While I’m on my bathroom rant, why does every shower in the entire world have to have a different method for turning it on and off and controlling the temperature? If I had any sort of power, I’d make it a law that all shower units have to have arrows to show hotter and colder and an instruction panel on the wall next to the knobs. If I added up the number of hours I’ve spent in my life standing at the very edge of shower cubicles, bending myself s-ways to try and avoid the stream of scalding hot/freezing cold water shooting down at the floor then I’d be into weeks, if not months. Why am I forced to de-code the mystery of the shower settings? Why is this task, which should be so simple, made so teeth-clenchingly difficult and frustrating?

Imagine if the washing machine had no numbers printed on the front – you just had to turn the dial and guess which setting your clothes were about to be laundered on? You need your cottons washed at sixty? Hmm – how about forty, easy-care with an extra fifteen minutes spin? Well that’s what you’re getting! We wouldn’t ever put up with that, would we? Our delicate cashmere, scalded permanently and irreversibly on the ninety degree intensive wash. Yet we risk life and limb stepping into a shower stall that presents us with two identical and unmarked dials and three possible water outlets – will we get boiling water sprinkled down onto our scalps? Or will a freezing cold jet of water burst out of the handheld hose that’s loosely tethered on the wall at about genital-height? Will turning the top knob make the water cooler or are you about to lose the first three layers of skin on the soles of your feet?

How thrilling.

I’ve worked myself into a frenzy now so I’m off for a bath. At least I know how to work the taps.

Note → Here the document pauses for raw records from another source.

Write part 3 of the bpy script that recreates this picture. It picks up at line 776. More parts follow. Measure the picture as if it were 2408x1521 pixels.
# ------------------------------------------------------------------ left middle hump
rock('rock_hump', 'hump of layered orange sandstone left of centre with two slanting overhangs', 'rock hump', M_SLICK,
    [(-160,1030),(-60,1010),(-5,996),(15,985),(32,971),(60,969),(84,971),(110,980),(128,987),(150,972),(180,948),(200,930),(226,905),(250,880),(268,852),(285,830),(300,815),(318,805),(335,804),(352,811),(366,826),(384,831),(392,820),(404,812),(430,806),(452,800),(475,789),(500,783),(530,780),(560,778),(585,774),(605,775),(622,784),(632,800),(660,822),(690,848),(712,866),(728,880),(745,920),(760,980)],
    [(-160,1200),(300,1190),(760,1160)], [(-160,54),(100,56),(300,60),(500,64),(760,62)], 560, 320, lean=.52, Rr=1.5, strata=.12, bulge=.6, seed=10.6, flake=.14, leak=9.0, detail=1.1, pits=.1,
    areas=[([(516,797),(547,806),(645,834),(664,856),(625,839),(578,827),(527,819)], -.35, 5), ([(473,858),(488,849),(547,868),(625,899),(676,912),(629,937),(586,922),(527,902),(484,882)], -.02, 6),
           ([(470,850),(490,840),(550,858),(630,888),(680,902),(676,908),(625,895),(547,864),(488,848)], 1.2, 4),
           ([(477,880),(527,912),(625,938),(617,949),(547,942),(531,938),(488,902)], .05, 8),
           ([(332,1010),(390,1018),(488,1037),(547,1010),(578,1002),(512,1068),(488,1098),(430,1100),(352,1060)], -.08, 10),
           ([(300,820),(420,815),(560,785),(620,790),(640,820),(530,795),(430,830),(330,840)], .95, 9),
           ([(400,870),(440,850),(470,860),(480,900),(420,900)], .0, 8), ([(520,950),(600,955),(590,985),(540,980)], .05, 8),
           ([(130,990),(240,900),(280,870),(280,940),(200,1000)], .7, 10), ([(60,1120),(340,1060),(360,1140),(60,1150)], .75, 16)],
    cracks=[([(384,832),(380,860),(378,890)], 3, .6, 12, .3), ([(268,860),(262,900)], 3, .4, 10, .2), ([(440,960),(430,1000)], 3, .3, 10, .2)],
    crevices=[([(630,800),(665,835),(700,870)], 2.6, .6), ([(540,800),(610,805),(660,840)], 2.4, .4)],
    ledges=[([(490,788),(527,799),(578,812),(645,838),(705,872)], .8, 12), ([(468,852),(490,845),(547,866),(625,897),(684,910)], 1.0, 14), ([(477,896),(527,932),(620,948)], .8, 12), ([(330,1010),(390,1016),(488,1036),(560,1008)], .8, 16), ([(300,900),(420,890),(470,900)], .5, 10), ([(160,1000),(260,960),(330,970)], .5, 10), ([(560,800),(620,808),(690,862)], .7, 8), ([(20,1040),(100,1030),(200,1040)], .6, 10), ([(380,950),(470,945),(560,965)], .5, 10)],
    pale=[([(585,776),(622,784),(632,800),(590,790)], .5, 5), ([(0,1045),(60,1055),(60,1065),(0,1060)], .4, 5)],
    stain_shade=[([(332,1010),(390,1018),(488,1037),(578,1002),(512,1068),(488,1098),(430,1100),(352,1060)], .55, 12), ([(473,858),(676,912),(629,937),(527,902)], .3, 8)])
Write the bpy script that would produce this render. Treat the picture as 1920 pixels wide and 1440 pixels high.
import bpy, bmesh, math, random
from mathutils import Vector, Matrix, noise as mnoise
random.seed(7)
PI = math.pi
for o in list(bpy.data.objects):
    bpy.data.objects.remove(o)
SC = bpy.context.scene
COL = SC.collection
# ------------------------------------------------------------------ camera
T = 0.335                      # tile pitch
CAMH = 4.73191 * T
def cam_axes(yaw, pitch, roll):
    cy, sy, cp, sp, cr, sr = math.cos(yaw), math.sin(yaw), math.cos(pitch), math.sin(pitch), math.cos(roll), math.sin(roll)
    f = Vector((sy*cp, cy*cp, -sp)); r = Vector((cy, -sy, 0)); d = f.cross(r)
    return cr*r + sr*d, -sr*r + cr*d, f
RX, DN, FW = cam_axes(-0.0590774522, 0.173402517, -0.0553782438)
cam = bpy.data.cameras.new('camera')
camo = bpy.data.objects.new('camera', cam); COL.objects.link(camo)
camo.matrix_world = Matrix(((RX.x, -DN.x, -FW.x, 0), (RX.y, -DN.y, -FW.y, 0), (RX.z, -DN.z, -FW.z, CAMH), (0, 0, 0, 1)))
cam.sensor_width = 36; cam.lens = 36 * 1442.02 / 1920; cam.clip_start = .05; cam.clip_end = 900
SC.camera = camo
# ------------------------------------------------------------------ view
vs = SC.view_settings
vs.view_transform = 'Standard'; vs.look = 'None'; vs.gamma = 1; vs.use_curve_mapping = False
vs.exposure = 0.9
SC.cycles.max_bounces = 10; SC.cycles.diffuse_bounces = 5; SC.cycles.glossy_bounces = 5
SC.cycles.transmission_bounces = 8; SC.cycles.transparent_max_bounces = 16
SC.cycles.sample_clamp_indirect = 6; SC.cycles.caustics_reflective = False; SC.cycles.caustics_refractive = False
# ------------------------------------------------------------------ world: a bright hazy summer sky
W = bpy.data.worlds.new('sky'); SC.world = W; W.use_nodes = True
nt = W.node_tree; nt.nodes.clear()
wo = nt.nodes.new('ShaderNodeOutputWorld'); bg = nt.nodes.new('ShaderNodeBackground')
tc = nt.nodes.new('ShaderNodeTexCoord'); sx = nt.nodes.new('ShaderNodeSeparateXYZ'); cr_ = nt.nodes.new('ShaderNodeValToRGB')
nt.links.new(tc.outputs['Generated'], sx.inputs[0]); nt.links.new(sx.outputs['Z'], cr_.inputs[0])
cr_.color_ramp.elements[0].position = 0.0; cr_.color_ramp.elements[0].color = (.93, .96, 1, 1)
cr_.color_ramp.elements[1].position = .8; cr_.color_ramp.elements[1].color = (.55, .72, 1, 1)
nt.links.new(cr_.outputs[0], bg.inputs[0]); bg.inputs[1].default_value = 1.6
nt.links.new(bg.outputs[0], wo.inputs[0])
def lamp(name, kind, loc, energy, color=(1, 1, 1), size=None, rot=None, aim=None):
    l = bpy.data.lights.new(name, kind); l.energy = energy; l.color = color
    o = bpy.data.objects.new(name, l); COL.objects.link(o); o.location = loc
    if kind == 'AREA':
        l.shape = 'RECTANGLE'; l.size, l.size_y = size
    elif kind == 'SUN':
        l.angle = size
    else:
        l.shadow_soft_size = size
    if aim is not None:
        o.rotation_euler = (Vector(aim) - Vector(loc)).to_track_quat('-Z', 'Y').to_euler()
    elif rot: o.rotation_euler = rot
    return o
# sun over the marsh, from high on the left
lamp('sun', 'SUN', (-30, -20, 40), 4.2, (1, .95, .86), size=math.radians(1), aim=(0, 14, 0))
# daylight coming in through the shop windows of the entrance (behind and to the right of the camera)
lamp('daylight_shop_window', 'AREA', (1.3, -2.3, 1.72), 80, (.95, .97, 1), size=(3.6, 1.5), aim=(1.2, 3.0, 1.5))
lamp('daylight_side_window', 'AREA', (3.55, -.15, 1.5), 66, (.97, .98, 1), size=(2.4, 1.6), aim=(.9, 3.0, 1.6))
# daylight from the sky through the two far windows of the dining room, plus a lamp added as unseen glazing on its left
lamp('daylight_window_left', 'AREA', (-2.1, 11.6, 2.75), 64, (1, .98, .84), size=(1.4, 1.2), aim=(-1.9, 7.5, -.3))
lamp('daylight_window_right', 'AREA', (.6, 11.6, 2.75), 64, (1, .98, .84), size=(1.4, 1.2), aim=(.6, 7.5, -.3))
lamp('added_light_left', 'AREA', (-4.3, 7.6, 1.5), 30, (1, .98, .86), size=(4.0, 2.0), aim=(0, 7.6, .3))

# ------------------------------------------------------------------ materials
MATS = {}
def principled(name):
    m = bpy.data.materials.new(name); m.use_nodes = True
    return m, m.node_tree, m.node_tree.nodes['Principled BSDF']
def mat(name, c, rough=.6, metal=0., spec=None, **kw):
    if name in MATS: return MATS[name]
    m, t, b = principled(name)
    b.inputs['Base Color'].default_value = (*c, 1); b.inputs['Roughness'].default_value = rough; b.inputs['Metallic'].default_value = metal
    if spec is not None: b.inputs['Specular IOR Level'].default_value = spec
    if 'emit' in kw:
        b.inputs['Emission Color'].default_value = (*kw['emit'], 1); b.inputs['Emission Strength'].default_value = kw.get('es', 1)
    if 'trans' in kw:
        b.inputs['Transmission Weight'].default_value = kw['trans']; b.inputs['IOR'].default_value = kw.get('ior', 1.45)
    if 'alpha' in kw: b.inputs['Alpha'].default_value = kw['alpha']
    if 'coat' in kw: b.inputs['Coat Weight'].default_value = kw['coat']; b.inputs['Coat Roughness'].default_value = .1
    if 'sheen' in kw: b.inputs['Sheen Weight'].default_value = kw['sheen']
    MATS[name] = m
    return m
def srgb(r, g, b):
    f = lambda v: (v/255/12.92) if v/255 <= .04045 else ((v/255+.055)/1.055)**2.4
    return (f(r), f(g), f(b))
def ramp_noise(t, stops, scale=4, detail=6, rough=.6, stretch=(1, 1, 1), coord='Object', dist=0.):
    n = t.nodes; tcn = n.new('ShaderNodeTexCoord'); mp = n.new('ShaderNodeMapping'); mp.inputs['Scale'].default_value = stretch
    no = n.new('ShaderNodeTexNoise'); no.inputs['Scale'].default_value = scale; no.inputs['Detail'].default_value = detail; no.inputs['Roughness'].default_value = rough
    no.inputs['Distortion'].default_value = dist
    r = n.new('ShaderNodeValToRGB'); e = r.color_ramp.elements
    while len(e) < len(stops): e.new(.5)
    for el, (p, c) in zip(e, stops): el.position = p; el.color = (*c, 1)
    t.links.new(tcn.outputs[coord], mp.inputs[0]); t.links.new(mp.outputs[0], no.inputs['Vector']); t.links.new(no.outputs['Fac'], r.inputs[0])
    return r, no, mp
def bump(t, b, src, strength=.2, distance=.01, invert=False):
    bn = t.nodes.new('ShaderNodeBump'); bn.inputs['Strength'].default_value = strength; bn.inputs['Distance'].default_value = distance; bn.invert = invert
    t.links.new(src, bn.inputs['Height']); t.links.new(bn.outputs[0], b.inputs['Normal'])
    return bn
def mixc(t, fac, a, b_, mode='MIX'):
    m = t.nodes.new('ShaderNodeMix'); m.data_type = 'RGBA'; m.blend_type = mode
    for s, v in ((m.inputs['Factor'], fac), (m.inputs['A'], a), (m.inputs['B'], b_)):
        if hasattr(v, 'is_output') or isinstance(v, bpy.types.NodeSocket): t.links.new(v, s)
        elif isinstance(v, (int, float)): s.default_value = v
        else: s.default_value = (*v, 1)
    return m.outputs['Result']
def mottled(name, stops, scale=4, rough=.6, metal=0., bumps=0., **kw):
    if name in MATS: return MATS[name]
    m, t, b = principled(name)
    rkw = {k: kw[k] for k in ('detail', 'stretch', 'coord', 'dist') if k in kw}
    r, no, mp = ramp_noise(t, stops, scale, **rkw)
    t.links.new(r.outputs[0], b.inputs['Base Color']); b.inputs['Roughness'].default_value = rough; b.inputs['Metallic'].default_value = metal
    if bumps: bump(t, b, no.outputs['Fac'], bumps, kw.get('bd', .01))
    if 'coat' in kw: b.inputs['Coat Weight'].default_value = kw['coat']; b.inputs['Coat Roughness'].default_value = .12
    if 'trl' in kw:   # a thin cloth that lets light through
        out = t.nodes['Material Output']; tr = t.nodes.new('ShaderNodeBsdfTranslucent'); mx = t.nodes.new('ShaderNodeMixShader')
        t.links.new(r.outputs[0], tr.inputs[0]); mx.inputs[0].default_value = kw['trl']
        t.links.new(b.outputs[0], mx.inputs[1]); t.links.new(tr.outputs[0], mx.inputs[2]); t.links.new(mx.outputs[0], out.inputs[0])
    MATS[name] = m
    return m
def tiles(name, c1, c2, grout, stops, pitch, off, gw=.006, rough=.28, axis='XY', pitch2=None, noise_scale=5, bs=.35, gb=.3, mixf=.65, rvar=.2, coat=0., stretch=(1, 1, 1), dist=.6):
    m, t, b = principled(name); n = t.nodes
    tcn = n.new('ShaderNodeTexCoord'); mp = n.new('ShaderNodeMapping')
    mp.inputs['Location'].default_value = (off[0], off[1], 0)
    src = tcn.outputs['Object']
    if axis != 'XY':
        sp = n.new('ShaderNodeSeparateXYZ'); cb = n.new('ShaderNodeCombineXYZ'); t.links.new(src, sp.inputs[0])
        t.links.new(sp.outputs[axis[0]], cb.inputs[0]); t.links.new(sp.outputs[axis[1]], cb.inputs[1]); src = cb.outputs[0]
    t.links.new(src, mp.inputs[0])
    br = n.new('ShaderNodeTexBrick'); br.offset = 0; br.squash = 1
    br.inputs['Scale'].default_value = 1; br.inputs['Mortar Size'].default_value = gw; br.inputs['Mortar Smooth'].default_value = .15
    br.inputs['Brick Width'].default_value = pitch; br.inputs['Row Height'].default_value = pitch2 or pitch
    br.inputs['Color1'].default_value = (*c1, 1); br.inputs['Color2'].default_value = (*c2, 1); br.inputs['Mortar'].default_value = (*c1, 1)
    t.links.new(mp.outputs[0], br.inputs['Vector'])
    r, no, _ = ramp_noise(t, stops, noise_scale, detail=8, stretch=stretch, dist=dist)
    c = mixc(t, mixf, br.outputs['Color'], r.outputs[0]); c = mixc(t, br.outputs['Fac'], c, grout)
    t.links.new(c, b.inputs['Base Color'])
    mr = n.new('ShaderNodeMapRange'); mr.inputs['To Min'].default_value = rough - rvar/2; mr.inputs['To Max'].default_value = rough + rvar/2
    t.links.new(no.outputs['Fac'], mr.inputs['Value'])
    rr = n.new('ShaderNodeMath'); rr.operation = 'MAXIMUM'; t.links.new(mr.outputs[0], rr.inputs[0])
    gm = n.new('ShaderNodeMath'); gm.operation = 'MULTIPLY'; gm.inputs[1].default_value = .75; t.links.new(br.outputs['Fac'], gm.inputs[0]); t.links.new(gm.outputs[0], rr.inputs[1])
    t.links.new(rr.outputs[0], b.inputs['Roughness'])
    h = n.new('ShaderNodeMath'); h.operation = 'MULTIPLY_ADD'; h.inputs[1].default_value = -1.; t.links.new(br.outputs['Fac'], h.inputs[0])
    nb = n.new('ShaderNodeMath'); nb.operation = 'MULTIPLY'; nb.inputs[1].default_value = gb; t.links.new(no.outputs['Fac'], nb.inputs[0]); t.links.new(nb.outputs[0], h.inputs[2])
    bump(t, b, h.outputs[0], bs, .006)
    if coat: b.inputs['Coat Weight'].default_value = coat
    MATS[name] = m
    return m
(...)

Although it has possibly the most ill thought-out feature of any bathtub in existence, which is the pop-up plug. Which idiot ever thought that a pop-up plug, which pops up when you press it (funnily enough), would happily function at the bottom of a bath? When a bath is in use, there’s something constantly pressing on the bottom of the bath, and that’s an arse. If you have a pop-up plug in your tub you will feel my anger – I spend more time pressing it back down than I do cursing the inventor of those tiny foil discs that cover the end of unopened tubes of beauty products and have to be pulled off using a magnifying glass and pair of tweezers. But that’s a whole other story…

2 Comments

  1. Two things!!
    – FUN FACT!! Traditionally, the cold one is on your right and the hot one to your left. As the mayority of people is right handed and when water was first installed there was only cold, the tap was placed either on the middle or to the right of the sink.
    – EVERYWHERE within the “first world” households have managed to somehow evolve to a “one tap sink” where you get an even flow of water at the right temperature, genius!! Everywhere except for UK and Ireland! When I lived in the UK, I hated that in winter I only had two options, freeze my hands and face or scold it!! Not fun.

    *Pls excuse, English is not my first language*

    Reply
    • I so agree with you. And not just first world, I’m from a less developed South East Asia country, have been using mixed tap all my life. When I came to the UK and used the hot and cold taps, it felt like I was going back in time. In Boots I managed to buy a rubber tap mixer, it made my life easier but also it looked ridiculous.